Seminars in the History of Collecting 2014

This well-established seminar series, organised by our Fellow Jeremy Warren, forms part of the Wallace Collection’s commitment to research into the history of collections and collecting, especially in the eighteenth and nineteenth centuries in Paris and London. As in previous years, a series of around ten seminars is planned for 2014, and contributions are now being sought on such topics as the formation and dispersal of collections, dealers, auctioneers and the art market, collectors, museums, inventory work and research resources.

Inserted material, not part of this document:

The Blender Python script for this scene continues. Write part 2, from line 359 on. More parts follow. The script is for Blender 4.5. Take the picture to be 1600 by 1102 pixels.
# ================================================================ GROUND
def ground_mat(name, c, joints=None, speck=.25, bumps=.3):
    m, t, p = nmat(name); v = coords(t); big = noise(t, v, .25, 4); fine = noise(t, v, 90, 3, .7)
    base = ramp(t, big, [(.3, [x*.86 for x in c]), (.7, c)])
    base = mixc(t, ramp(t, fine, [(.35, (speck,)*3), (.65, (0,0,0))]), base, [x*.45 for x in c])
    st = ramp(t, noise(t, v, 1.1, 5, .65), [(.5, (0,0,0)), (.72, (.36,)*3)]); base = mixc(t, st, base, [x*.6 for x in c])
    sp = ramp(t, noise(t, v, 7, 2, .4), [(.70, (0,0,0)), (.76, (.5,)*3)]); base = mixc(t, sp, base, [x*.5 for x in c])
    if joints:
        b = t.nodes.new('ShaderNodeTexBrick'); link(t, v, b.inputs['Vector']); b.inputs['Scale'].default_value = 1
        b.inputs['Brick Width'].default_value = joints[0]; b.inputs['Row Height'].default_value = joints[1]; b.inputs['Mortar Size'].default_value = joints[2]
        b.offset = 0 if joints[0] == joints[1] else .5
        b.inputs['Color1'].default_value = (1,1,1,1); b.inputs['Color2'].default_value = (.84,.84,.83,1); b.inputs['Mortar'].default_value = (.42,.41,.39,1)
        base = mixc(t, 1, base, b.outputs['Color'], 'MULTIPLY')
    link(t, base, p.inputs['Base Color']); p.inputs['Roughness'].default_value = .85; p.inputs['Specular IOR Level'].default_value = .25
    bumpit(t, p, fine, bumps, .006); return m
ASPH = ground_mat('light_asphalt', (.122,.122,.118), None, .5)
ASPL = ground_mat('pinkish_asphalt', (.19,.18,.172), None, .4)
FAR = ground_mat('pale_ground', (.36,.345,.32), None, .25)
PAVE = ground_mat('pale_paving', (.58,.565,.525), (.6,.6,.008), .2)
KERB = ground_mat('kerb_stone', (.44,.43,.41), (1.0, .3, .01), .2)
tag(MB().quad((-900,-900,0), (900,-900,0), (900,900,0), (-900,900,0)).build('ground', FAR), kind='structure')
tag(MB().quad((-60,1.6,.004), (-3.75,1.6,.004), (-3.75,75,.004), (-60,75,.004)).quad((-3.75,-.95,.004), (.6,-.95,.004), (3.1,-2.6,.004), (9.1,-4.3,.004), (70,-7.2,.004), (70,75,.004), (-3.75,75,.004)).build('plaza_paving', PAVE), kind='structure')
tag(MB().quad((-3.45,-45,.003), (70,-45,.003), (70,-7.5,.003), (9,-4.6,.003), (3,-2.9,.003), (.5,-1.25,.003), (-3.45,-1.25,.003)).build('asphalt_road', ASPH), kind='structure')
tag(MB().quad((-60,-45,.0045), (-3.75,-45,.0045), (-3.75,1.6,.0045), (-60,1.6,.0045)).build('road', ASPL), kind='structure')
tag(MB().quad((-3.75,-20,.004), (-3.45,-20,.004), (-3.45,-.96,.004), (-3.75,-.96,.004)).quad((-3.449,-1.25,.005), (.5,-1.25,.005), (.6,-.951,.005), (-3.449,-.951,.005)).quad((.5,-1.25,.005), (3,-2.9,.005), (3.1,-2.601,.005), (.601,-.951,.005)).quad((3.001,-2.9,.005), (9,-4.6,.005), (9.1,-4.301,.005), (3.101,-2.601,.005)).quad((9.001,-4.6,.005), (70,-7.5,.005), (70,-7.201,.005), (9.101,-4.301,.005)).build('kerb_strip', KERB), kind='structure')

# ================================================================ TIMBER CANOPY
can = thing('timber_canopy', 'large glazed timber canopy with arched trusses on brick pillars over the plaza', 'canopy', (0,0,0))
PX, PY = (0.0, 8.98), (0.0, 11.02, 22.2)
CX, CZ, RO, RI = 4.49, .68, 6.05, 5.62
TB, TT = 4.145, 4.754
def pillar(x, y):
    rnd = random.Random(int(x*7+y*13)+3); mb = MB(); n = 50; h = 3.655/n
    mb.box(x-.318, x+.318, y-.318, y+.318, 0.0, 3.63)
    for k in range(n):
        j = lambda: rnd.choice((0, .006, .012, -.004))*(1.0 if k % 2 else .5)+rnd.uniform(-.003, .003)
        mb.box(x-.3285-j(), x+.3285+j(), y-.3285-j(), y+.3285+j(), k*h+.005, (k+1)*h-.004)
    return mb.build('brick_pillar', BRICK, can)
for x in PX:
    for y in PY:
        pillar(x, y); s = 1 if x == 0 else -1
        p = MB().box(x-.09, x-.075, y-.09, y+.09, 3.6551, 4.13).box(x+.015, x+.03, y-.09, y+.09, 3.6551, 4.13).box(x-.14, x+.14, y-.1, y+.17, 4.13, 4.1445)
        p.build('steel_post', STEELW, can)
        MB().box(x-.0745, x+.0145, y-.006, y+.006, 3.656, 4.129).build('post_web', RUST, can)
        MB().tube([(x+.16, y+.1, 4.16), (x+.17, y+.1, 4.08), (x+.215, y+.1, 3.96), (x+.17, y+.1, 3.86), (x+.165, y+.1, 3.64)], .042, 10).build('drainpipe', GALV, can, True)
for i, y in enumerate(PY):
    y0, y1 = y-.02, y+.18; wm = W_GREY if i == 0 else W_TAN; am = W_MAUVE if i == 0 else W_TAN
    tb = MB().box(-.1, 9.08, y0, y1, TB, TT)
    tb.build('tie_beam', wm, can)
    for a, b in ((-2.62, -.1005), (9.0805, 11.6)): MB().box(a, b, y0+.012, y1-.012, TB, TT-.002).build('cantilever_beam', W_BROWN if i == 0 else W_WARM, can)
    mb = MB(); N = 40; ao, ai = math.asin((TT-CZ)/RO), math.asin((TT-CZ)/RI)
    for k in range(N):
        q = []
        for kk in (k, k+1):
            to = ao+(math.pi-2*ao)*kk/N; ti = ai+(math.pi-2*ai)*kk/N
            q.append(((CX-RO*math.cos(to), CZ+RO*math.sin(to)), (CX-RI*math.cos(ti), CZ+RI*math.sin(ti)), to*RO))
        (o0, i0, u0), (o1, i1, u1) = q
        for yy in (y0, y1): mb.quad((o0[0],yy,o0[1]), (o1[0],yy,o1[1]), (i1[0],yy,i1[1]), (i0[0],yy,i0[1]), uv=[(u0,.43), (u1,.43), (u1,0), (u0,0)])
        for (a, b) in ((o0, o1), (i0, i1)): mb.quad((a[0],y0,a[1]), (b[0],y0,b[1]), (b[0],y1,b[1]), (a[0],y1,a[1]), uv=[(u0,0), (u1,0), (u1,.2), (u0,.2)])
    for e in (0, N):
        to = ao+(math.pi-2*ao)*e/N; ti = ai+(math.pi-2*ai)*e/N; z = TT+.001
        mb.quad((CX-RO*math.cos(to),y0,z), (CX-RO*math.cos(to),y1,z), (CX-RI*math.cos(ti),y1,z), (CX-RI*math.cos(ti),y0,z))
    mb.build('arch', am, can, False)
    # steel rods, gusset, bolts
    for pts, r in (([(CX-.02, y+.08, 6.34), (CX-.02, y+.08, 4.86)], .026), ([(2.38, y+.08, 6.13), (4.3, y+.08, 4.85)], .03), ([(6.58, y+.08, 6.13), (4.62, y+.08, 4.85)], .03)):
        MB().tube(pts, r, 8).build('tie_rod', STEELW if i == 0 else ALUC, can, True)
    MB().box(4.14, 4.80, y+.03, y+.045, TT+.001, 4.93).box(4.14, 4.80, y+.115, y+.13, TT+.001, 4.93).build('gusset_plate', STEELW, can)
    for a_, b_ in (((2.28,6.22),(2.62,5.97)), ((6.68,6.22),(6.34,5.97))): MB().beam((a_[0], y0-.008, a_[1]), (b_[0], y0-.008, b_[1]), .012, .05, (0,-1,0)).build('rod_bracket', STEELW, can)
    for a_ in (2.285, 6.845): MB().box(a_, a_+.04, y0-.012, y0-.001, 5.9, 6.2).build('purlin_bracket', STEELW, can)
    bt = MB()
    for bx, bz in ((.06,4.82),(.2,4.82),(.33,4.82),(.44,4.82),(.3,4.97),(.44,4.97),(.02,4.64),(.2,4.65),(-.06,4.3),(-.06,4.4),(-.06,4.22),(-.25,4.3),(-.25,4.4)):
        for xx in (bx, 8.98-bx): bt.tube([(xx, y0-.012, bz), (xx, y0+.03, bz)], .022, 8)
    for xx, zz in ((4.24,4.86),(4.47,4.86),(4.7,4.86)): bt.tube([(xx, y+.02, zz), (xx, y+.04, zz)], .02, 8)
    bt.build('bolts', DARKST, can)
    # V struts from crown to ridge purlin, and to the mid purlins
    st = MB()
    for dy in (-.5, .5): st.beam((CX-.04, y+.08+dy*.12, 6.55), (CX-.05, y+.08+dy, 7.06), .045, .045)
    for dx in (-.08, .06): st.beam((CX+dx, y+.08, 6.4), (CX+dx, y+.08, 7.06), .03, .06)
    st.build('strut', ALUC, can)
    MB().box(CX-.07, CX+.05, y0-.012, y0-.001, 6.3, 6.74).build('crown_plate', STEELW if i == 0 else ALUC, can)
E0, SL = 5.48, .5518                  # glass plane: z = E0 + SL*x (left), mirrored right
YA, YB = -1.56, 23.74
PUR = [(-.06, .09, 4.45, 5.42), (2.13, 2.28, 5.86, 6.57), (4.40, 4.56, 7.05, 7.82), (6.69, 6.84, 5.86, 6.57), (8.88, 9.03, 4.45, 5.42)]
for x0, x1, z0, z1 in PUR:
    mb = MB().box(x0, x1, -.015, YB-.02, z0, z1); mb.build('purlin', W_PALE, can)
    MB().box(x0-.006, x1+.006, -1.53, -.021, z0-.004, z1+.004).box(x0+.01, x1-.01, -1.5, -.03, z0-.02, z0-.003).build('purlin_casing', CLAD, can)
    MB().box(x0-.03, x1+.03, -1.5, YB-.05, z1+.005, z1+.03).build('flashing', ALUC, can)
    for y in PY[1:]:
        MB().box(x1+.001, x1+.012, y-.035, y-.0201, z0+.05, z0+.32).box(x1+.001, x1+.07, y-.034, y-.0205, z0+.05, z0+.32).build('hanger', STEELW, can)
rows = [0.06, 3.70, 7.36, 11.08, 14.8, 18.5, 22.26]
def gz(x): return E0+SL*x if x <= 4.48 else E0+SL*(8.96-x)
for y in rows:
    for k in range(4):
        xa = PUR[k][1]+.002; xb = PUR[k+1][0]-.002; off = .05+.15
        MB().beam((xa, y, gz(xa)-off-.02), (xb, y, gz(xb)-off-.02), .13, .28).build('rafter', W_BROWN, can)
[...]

Papers are generally 45 to 60 minutes long, and the seminars are normally held on the fourth Monday of the month, between 5.30pm and 7pm. Proposals of up to 750 words, including a brief CV and an indication of which month you are free to speak, should be sent by 9 September 2013 to Carmen Holdsworth-Delgado, Curatorial Assistant at the Wallace Collection.

Deadline 9 September 2013

Further details: LINK

 

Future for Religious Heritage Europe

The organisation called Future for Religious Heritage Europe is organising a seminar on movable religious objects and interiors that will take place in Utrecht on 4 and 5 November 2013, in partnership with the Museum Catharijneconvent and the Cultural Heritage Agency of the Netherlands. This will address such questions as ‘what happens to the movable heritage when a building ceases to serve a religious function’ and ‘how do we protect against theft and displacement’? Abstracts of 5-minute mini-presentations are now being sought..

Deadline 8 September 2013

Further details: LINK

 

 

 

Construction History Society

The Construction History Society has announced that its first national congress will be held on 11 and 12 April 2014 in Queens’ College, Cambridge. The organisers are now calling for abstracts for papers on all aspects (both technical and non-technical) of construction history, including such topics as the history of construction materials and components, buildings, infrastructure, building form, construction processes and plant, funding, organisations, company history, labour, education and historical sources.

Deadline 15 August 2013

Further details: LINK

New Insights into Sixteenth- and Seventeenth-century British Architecture

The fourth conference on ‘New Insights into Sixteenth- and Seventeenth-century British Architecture’ will be held on Saturday 25 January 2014, at the Society of Antiquaries in London. Proposals in the form of short abstracts (up to 250 words) are invited for papers of 30 minutes in length and should be sent to Paula Henderson or Claire Gapper by 15 August 2013.

While the emphasis remains on new developments in architecture, proposals are welcomed on related themes, such as decorative arts, gardens, sculpture and monuments. The final programme will be announced in September.

Further details: LINK

SPAR Europe and European LiDAR Mapping Forum (ELMF)

Call for Papers

11-13 November 2013
Amsterdam

Deadline: 15 July 2013

For the first time, these two conferences will take place alongside each other bringing the world of 3D measurement together in its various forms: aerial, terrestrial, mobile, static, bathymetric, handheld, photogrammetry and more.

The events focus on technology advances in end-to-end 3D that can be used in diverse industries and disciplines including building and architecture, civil infrastructure, land management, environmental studies, industrial facilities, forensics and security, and digital cultural preservation.

Further details: LINK

Call for Papers for the journal Studies in History and Theory of Architecture

The newly established journal “Studies in History and Theory of Architecture”, of the Department of History & Theory of Architecture and Heritage Conservation in the University of Architecture and Urban Planning invites international submissions for the volume Printed in Red. Architectural Writings during Communism.